New study on softwood industry benefits

Wednesday 20 Jun 2018

Counting the benefits of softwood plantations in the NSW South West Slopes and Central Tablelands - New research has detailed the millions of dollars and thousands of jobs generated by softwood plantations in the NSW South West Slopes and Central Tablelands.

The softwood plantation industry in the South West Slopes contributed $1.05 billion in direct sales in 2015-16, rising to $2.13 billion after including flow-on effects.

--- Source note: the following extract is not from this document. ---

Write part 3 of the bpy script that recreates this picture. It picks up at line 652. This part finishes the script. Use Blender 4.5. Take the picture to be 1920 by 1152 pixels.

It directly employed almost 2000 people, roughly two thirds in processing wood and paper, and one third in growing and harvest.

In the Central Tablelands, direct sales accounted for $265 million, rising to $700 million after flow-on effects and directly employed over 850 people.

These were among the key findings of a new industry snapshot funded by Forest & Wood Products Australia and the NSW State Government, and conducted by the University of Canberra in conjunction with consultancy EconSearch, a division of BDO.

The industry is an important contributor to the economy in several regional communities, and contributes to diversification of the economy in many regions.

The Local Government Area with the highest dependence on the softwood plantation industry for employment included Oberon in the Central Tablelands, where 18% of the total workforce is directly employed in the forest industry with other workers from nearby areas also commuting in.

ABS Census data shows a decline in total employment in the forest industry between 2006 and 2016, reflecting both increasing productivity in some parts of the industry and overall decline in size of other parts.

However, investment in the expansion of processing in the South West slopes meant that the decline in employment in that area between 2011 and 2016 was 4.3 per cent, compared to a 12.0% decline in the Central Tablelands during the same period.

NSW full-time forest industry workers were less likely than full-time workers employed in other industries in the two regions to earn low levels of income (6% of forest industry workers compared to 12% in the whole workforce), and more likely to earn high income compared to other workers (50% compared to 43%).

While forestry workers were relatively well paid, they also worked long hours, with 27 per cent reporting that they worked more than 49 hours a week in 2016.

Only 15 per cent of forestry workers were women, with little change in this figure between 2006 and 2016.

Forestry businesses in the area reported challenges in recruiting some types of workers, particularly high level managers (an issue for 94% of businesses), transport workers (67%), finance/book keeping staff (62%) and skilled machinery operators (60%).

Lead researcher Associate Professor Jacki Schirmer said that businesses reported that challenges in recent years also rising input costs, poor telecommunications and falling prices for goods and services.

“Most businesses (61%) felt demand would remain the same, and of the remaining businesses (26%) felt that demand would grow and (13%) that demand would reduce over the next 12 months.

“It is important to remember that the majority of forestry jobs are generated by the processing sector, as is the majority of the industry’s flow-on economic impact. This highlights the importance of local processing of wood and fibre for generation of jobs.”